--- Begin Provided records ---

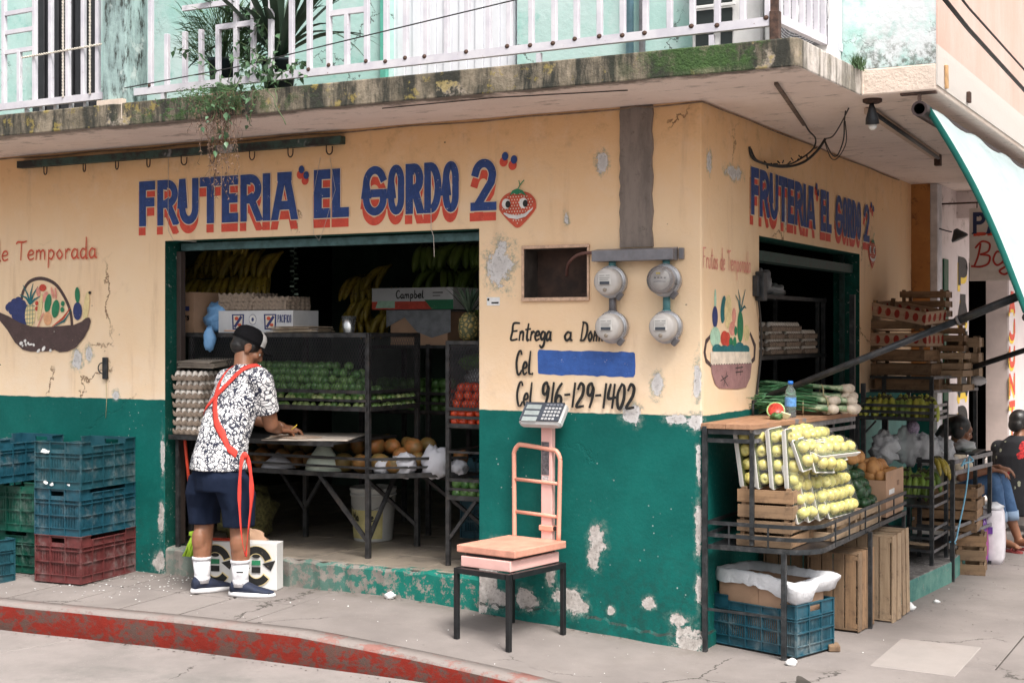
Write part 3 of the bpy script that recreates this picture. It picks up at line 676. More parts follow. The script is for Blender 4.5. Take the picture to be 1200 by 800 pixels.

--- End Provided records ---
--- Begin Provided records ---

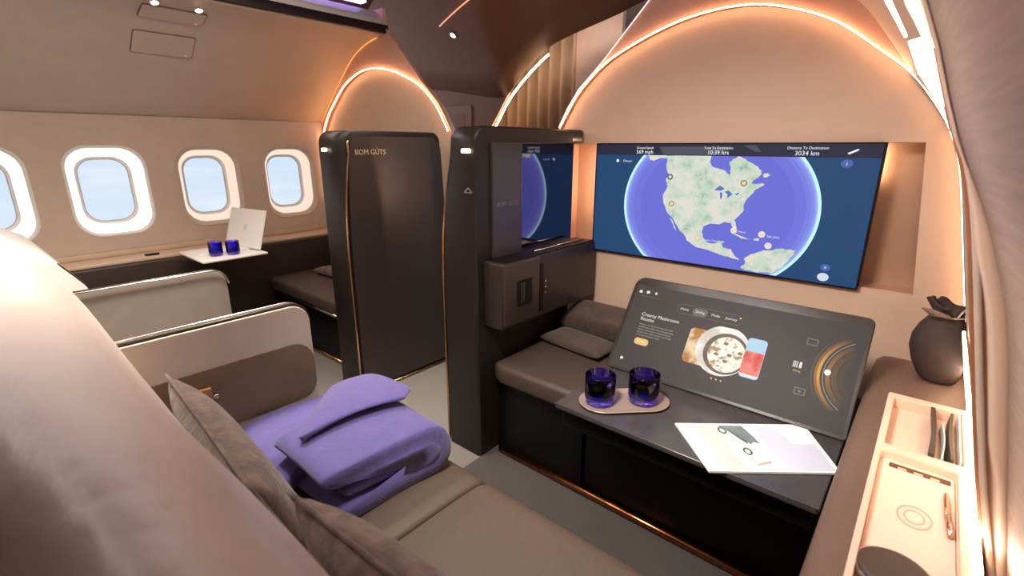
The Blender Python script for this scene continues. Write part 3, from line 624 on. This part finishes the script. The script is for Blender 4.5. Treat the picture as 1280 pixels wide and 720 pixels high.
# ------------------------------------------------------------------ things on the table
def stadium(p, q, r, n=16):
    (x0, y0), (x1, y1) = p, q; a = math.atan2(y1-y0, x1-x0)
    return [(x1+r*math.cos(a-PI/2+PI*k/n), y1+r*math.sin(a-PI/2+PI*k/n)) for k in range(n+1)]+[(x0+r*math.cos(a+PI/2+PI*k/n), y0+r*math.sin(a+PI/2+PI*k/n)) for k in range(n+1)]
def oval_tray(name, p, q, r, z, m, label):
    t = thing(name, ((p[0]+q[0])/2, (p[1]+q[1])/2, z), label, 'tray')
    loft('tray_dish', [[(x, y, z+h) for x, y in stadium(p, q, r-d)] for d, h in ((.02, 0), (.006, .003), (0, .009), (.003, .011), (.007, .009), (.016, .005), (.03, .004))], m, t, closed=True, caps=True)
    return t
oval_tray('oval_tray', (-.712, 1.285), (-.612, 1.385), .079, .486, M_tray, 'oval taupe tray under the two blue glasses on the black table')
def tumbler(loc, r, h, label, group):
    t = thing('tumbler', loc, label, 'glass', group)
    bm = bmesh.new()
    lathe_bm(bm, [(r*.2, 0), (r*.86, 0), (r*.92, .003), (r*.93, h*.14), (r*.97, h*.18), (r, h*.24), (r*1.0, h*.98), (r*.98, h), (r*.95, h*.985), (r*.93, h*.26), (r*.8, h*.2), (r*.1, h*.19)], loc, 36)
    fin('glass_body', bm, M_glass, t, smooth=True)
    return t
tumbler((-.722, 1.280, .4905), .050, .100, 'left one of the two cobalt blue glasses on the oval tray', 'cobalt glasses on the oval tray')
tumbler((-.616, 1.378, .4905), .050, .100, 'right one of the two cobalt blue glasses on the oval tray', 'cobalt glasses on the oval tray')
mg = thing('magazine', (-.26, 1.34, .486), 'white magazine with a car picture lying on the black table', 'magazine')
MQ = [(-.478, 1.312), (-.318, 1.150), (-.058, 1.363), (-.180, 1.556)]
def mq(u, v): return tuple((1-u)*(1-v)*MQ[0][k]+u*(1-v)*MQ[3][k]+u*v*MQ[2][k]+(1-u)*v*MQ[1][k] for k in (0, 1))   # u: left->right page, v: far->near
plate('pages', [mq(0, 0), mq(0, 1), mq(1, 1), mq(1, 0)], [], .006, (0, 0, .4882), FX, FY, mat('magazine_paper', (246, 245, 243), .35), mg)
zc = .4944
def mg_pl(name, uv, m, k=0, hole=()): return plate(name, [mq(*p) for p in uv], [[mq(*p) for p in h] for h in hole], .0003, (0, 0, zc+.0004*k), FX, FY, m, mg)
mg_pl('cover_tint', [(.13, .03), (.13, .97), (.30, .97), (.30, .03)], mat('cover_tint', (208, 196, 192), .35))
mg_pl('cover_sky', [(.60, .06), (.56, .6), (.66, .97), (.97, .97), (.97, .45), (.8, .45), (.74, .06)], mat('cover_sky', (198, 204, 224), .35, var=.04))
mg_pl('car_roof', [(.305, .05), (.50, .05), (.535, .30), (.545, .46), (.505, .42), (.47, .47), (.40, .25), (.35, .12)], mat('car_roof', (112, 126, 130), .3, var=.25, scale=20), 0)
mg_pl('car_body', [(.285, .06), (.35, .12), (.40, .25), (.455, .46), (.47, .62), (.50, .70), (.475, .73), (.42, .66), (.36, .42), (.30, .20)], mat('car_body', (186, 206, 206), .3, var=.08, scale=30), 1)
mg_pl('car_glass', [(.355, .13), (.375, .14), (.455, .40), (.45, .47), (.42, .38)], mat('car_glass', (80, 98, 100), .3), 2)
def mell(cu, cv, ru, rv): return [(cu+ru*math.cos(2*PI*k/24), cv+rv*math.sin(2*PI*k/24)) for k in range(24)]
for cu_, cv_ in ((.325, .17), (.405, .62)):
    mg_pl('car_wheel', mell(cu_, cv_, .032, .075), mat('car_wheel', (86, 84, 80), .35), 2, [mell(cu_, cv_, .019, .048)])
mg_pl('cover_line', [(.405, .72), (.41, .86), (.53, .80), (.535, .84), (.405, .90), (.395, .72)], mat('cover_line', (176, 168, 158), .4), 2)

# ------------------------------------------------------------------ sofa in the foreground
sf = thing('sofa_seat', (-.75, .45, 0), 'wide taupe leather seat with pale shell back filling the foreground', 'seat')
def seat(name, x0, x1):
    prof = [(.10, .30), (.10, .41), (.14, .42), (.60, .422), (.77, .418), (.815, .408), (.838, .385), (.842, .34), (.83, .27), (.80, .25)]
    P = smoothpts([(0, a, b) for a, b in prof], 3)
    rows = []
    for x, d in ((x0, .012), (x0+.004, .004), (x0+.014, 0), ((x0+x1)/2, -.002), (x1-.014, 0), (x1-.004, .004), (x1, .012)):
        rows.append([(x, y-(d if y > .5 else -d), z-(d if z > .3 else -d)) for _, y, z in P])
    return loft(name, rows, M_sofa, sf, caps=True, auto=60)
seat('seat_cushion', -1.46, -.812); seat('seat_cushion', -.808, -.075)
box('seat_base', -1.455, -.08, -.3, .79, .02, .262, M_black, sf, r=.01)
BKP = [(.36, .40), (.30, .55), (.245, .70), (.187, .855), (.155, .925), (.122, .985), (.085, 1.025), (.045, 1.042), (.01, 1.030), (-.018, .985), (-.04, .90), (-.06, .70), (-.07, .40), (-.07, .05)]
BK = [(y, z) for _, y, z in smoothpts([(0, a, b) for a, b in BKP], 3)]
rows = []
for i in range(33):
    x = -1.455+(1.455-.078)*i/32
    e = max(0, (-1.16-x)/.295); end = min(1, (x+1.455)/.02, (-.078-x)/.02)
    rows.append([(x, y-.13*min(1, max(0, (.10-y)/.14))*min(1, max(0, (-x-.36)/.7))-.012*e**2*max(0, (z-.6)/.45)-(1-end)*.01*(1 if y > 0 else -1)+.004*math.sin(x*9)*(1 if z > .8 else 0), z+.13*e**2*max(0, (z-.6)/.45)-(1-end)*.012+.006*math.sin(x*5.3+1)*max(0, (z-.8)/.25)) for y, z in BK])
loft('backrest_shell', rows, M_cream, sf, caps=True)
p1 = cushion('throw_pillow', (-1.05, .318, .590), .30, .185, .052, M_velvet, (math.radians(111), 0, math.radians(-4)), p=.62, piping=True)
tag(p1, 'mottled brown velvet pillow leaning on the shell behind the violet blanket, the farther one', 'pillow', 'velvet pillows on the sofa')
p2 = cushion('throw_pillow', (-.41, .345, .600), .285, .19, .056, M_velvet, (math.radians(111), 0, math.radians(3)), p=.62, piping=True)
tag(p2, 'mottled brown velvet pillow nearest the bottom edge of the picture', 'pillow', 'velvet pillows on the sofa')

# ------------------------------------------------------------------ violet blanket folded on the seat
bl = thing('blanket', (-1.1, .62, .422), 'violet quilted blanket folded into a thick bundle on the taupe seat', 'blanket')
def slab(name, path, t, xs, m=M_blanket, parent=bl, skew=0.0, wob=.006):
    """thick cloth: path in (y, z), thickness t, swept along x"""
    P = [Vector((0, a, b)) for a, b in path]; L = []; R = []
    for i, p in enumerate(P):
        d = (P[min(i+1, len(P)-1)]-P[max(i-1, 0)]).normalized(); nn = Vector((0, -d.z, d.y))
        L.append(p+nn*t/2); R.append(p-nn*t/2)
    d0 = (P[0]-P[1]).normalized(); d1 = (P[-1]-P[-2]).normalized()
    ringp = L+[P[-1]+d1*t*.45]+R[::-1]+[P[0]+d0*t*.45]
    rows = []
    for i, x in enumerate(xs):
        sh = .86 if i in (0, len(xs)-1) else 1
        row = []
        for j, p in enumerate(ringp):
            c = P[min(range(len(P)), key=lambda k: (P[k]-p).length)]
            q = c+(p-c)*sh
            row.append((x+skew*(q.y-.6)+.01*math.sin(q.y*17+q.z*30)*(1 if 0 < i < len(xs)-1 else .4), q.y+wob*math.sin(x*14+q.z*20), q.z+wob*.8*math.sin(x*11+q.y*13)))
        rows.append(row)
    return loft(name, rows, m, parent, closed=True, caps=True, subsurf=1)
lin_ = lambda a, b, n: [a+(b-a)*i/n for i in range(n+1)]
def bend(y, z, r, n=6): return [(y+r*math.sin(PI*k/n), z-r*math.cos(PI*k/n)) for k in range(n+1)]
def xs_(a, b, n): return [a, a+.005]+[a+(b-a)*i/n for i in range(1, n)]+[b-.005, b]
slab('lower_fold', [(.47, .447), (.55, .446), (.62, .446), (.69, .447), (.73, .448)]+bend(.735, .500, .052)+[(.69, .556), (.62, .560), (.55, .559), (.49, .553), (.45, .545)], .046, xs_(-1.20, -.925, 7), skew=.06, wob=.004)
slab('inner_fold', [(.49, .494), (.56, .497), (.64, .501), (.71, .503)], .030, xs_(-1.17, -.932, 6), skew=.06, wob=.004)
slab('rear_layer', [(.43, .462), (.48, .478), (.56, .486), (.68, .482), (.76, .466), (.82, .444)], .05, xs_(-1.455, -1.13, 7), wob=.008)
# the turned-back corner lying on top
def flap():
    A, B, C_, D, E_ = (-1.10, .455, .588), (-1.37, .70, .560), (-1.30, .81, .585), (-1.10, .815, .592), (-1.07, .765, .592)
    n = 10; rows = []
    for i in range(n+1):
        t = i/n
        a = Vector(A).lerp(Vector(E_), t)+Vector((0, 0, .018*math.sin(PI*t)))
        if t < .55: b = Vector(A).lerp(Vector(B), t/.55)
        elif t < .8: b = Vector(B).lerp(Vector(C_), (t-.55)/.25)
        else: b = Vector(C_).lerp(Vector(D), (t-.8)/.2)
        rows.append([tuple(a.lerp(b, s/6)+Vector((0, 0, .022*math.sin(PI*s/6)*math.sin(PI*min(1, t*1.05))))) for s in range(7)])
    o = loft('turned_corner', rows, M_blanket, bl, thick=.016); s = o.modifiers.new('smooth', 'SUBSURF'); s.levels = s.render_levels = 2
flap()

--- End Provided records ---

Set exercise ->
Go through the preceding material and copy each line that has the word "picture".

Response for this exercise ->
Write part 3 of the bpy script that recreates this picture. It picks up at line 676. More parts follow. The script is for Blender 4.5. Take the picture to be 1200 by 800 pixels.
The Blender Python script for this scene continues. Write part 3, from line 624 on. This part finishes the script. The script is for Blender 4.5. Treat the picture as 1280 pixels wide and 720 pixels high.
mg = thing('magazine', (-.26, 1.34, .486), 'white magazine with a car picture lying on the black table', 'magazine')
tag(p2, 'mottled brown velvet pillow nearest the bottom edge of the picture', 'pillow', 'velvet pillows on the sofa')